Readings: Bailout insufficient?, Commodity deflation, Mumbai realty discount
- BCA Research: The Bailout: Necessary, But Still Not Sufficient
- Business Standard: Domestic commodity prices down upto 16%
RBD Palmolein prices have come down by 8.14 per cent, while rubber fell by 20 per cent or Rs 28 to Rs 108 a kg.
In the metals segment, nickel lost the most with a fall of 16.11 per cent, while tin followed with 5.78 per cent and lead 4.63 per cent decline.

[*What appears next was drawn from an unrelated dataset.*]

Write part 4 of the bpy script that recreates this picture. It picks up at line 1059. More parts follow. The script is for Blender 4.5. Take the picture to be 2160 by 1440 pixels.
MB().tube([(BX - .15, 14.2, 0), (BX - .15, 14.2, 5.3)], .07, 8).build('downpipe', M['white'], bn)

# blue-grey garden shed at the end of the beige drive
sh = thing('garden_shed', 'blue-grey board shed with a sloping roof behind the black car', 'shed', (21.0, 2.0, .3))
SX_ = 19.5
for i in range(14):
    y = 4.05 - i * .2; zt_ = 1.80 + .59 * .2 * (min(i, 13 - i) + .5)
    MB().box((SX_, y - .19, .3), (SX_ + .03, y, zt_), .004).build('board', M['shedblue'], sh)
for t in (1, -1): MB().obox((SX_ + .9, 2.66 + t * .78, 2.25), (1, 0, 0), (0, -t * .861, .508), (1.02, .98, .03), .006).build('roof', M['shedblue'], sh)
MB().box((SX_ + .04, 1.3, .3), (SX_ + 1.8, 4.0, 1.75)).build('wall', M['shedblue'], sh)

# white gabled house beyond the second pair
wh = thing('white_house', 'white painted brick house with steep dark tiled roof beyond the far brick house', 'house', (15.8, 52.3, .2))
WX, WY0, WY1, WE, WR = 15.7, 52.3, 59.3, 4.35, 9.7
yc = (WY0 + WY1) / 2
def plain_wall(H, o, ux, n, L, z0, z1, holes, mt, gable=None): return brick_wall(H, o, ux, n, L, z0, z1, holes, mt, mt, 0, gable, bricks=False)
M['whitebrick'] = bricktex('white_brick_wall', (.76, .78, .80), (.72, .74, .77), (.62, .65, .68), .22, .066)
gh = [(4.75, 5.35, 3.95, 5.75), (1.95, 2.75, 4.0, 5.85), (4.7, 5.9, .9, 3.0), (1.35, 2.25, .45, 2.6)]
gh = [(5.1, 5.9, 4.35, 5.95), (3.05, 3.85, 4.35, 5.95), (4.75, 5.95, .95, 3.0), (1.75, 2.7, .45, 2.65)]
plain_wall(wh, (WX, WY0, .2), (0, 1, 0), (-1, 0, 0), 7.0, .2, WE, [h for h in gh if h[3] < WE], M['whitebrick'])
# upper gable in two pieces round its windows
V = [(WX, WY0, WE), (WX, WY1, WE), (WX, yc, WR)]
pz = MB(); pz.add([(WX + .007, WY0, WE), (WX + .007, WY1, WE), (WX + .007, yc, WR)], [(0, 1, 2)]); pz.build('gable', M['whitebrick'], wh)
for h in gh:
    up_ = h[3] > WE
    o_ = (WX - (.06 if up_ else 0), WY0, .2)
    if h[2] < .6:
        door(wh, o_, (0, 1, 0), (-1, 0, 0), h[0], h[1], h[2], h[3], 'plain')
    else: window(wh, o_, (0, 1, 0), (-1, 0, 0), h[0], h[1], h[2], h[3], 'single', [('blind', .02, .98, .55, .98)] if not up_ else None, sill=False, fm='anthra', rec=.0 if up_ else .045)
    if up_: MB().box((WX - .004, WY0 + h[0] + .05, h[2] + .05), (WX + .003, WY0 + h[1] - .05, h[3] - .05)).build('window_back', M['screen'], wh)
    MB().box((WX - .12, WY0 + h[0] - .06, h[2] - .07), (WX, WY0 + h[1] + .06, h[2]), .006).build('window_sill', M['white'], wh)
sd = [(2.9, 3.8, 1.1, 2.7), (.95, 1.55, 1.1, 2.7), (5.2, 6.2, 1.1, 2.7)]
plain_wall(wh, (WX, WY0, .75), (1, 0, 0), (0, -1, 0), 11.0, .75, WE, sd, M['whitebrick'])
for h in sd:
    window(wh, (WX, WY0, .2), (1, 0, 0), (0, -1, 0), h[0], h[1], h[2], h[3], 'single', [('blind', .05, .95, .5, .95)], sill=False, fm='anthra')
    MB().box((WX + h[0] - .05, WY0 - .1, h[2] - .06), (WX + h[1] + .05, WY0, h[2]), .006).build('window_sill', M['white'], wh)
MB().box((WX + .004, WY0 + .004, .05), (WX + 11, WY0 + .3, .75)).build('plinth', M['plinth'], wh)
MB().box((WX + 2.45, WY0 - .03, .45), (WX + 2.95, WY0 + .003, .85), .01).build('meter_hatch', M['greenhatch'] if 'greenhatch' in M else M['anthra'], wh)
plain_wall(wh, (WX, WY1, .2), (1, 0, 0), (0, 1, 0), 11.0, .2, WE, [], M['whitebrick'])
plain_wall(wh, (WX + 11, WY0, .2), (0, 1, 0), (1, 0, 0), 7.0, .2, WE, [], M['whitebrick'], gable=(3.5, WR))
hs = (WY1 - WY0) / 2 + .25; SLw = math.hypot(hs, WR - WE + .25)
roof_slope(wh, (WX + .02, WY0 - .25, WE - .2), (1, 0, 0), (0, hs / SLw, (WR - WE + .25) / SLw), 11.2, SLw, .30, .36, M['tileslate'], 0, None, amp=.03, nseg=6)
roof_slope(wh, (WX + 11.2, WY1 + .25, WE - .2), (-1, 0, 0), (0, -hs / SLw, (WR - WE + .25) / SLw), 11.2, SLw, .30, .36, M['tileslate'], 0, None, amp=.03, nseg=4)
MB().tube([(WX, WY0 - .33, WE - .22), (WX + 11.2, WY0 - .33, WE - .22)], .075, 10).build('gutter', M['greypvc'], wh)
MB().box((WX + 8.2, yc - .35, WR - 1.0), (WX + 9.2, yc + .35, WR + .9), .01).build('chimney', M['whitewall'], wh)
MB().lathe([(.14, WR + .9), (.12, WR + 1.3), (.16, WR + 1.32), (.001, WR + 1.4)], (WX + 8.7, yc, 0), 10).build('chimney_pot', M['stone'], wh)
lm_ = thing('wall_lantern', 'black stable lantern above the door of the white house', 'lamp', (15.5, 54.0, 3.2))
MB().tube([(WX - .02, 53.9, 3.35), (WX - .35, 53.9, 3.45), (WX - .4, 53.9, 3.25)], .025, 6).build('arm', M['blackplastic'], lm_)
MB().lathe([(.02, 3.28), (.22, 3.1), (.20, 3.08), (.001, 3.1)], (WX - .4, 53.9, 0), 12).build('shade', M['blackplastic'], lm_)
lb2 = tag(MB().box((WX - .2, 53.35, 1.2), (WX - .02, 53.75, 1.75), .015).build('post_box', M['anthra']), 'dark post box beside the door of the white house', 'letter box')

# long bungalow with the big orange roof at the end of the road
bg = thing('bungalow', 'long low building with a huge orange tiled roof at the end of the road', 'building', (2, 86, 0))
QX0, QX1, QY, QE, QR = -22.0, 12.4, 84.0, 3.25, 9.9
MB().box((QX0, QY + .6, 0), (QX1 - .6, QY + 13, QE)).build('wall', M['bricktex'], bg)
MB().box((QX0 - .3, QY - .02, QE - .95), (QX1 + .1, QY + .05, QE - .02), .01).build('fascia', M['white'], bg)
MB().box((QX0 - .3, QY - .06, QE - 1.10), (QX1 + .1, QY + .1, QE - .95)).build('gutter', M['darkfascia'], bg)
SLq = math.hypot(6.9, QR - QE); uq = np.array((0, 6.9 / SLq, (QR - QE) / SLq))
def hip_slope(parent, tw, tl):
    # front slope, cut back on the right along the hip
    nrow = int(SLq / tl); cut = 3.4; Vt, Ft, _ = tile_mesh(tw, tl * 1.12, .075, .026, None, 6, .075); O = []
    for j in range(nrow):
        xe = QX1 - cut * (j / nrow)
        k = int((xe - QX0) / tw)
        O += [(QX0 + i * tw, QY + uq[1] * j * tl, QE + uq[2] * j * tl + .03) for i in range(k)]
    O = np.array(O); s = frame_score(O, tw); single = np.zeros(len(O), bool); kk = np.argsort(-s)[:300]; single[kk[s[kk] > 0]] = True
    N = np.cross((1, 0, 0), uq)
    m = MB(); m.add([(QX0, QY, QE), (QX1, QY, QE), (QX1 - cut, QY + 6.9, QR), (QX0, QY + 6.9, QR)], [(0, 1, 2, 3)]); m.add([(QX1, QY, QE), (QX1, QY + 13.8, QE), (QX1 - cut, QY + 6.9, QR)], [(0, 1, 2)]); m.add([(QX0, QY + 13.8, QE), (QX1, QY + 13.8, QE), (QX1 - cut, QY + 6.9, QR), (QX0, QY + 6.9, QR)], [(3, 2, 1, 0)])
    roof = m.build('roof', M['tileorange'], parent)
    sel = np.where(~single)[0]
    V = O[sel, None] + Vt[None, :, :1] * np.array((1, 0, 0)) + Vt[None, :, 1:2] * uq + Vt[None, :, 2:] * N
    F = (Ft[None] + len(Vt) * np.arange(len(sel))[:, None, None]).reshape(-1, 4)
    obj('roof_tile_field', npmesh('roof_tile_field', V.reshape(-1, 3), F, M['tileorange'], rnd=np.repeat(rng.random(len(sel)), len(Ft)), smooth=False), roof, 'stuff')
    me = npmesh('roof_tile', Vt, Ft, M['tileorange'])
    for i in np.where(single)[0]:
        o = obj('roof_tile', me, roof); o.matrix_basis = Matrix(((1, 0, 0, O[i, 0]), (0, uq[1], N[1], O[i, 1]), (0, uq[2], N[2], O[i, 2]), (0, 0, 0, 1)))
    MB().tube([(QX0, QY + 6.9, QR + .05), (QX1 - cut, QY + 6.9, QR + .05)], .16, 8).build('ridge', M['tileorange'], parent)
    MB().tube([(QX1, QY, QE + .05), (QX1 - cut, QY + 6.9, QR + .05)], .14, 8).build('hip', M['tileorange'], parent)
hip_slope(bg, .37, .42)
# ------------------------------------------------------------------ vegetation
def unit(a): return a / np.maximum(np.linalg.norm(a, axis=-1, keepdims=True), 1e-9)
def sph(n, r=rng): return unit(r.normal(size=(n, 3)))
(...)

Natural rubber’s (NR’s) fall is attributed to the decline in crude oil prices, which makes synthetic rubber cheaper and pull down the NR prices.
Edible oils were down as the fall in crude oil prices resulted in a slowdown in demand for bio-fuels. And, palm oil being an important alternative for bio-fuel took the hit. That apart, an increase in acreage of oilseeds and expectations of better rabi crop also contributed to edible oils’ fall.
- Economic Times: Home prices may drop upto 12%
The bitter realisation that the Indian developer has limited options before him to attract buyers. The builders unanimously agreed to allow customers to have a greater say in price negotiations — in other words, they decided to cut home prices.
The developers agreed to give a 10-12% reduction for all consumers, albeit couched in schemes such as ‘bearing’ 2-3% of the interest cost, flexible rates for parking and floor rise pricing.
Indicative prices per sq ft:
Andheri (W) Rs 12,500
Bandra (W) Rs 20,000
Ghatkopar (W) Rs 8,000
Goregaon (E) Rs 9,000
Mulund (W) Rs 6,500
Worli Rs 35,000
They have ‘agreed’ to a reduction. What a joke. They are probably crapping in their pants, hoping that Mumbai realty doesn’t go into a free-fall.